Proactive Investors -
- FTSE 100 hit session peak of 7,629.08
- Dow Jones stays weak; Nasdaq gains on Nvidia results
- US credit rating placed on negative watch by Fitch
Box-ticking boards
A City report has concluded that companies are hesitant to deviate from best practice, for fear of backlash from proxy agencies and in some cases, shareholders, who are setting policies on a “one size fits all” basis and holding companies to ransom through negative voting recommendations.
That finding comes in ‘Better boards for growth companies‘, a report by City broker finnCap, written in conjunction with the Quoted Companies Alliance, which is based on a study that surveyed over a hundred non-executive directors (NEDs) of smaller quoted companies.
The survey gathered insights from the NED community regarding NED remuneration and highlights the challenges faced by growth companies in attracting top talent to their boards. The report calls for a re-evaluation of remuneration practices, greater flexibility in corporate governance guidelines, and a shift in cultural attitudes towards entrepreneurialism and risk.
It concluded that the market has moved towards gold-plated governance where decisions about board selection and remuneration are driven by top-down policy as opposed to strategic outcomes.
The report said: “These policies undermine the flexibility that corporate governance guidelines provide and the flexibility that growth companies need. The individual circumstances and needs of companies should be acknowledged. Equally, companies must ensure transparency of dialogue around decision-making rationale and build trust.”
The survey also highlighted concerns that board selection has become a “box-ticking” exercise and indicated that diversity has become a divisive topic.
Fizz to be lost
Some of the UK's favourite soft drinks could be in short supply this summer because of a series of strikes at Coca Cola Europacific Partners (LON:CCEPC).
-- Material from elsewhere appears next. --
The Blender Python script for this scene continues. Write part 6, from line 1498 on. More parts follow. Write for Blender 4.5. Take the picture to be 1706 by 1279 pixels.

Hundreds of workers at the largest soft drinks plant in Europe, in Wakefield, have voted for industrial action by a margin of 87% in protest over a pay offer which does nothing to address the cost of living crisis.
The workers are planning 14 days of strikes between Thursday 8 June and Thursday 22 June.
In a statement, Unite general secretary, Sharon Graham said: “Coca Cola Europacific Partners is making profits in the billions but it's delivering a pay cut to the very workers who are making them.
“Its profits are up 37% to an astronomical £1.85 billion. Offering workers a real terms pay cut when business is booming is nothing short of corporate greed. The workforce are rightly furious at the company’s profiteering.
“The workers at Wakefield have Unite’s total support.”
CCEP’s products include Coca Cola, Diet Coke, Coke Zero, Dr Pepper, Fanta, Fanta Lemon, Fanta Fruit Twist, Sprite, Monster and Relentless. The plant, which can produce 360,000 cans per hour, and 132,000 bottles per hour, also produces Schweppes Tonic, Diet Tonic, Bitter Lemon, Ginger Ale and Lemonade.
Oh to be in tech
The FTSE 100 index was languishing at session lows as Wall Street started mixed on Thursday, with US blue-chips falling on debt default concerns, but the tech-laden Nasdaq jumping after strong results from Nvidia.
Around 20 minutes after the New York open, the Nasdaq had added 1.3%, while the S&P 500 was up 0.6%, but the Dow Jones had fallen 48 points or 0.2% at 32,751.
NVIDIA (NASDAQ:NVDA) shares were up 24.9% at US$381.50, sending fellow AI stocks Advanced Micro Devices (NASDAQ:AMD), C3.ai, and Taiwan Semiconductor Manufacturing up 9.4%, 5.7%, and 9.7%, respectively.
Meanwhile, US first-quarter gross domestic product (GDP) was upwardly revised to 1.3% quarter-over-quarter annualized from 1%.
“NVIDIA news and US GDP data have offset news that the Fitch Ratings agency has put the US AAA rating on negative watch, citing concerns over the debt ceiling negotiations,” commented FOREX.com market analyst Fiona Cincotta.